Perhaps a way to think of this is to use a browser as the model. I have all my tabs that represent apps in a nice row. Maybe I have several browser windows up as well, each with their sets of tabs. Believe it or not, the different pages can communicate with each other. Try opening up Netflix in another tab after logging in. See, you are logged in already! Same with Google and many others. Now lets say you have 3 spreadsheet pages open in different tabs and a database query window in another tab, you can see that it probably would make sense to tell the spreadsheet to grab the data from the database tab. This happens by telling the spreadsheet to grab the data, select the data from the database, enter the row and column (or click) in the spreadsheet where the data goes, and … you’re done! Remember, it’s your data and you already trust the spreadsheet and the database so why the obstacles? Believe me when I say that much harder coding and standardization problems have been solved.
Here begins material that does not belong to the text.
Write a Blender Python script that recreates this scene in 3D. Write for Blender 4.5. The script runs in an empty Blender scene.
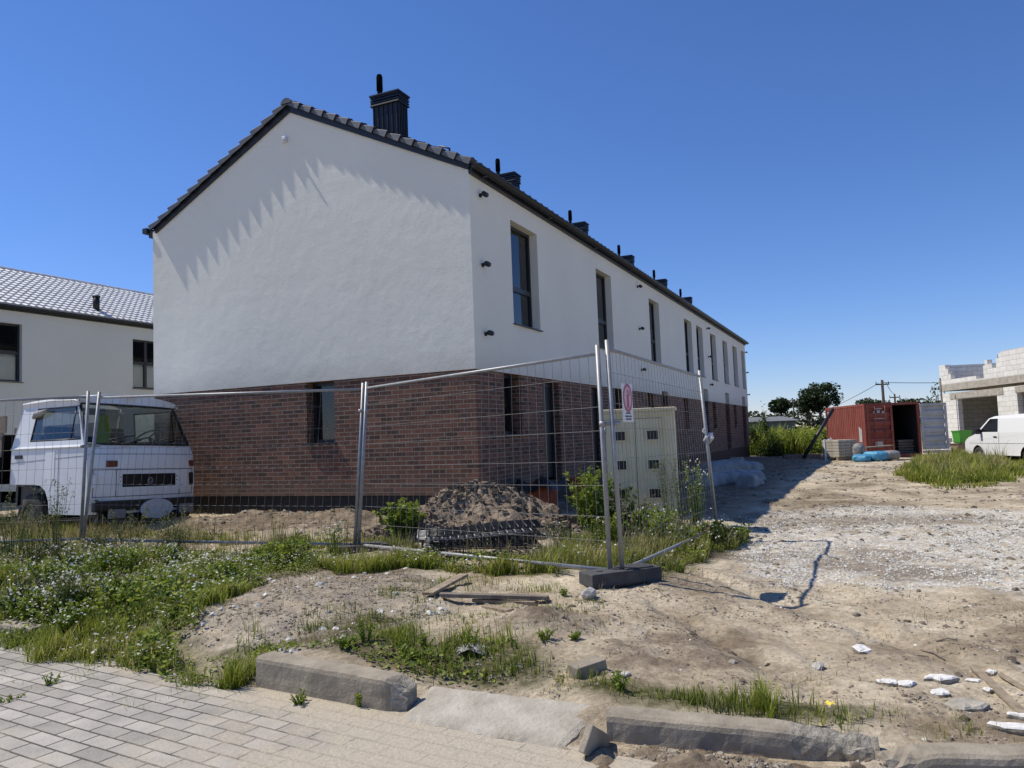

Have advances been made? Yes they have and I like some of them a lot while others I find are just OK or dislike. Right now we each have massive computer power at our disposal that was unthinkable 5 years ago; more cheap storage than ever before; faster everything; slicker monitors and multiple monitors; clouds, arrays, interconnectivity; free AI engines, free databases, free web servers, free languages and tools, all kinds of free; cross platform standards. It’s a good time to be a developer geek. It’s a good time to be in technology!

So why are we so stuck in the muck with these simple things, of which I’ve identified 10? I don’t know, but now that you’ve read them, go and create them, use them, demand them and life will become better.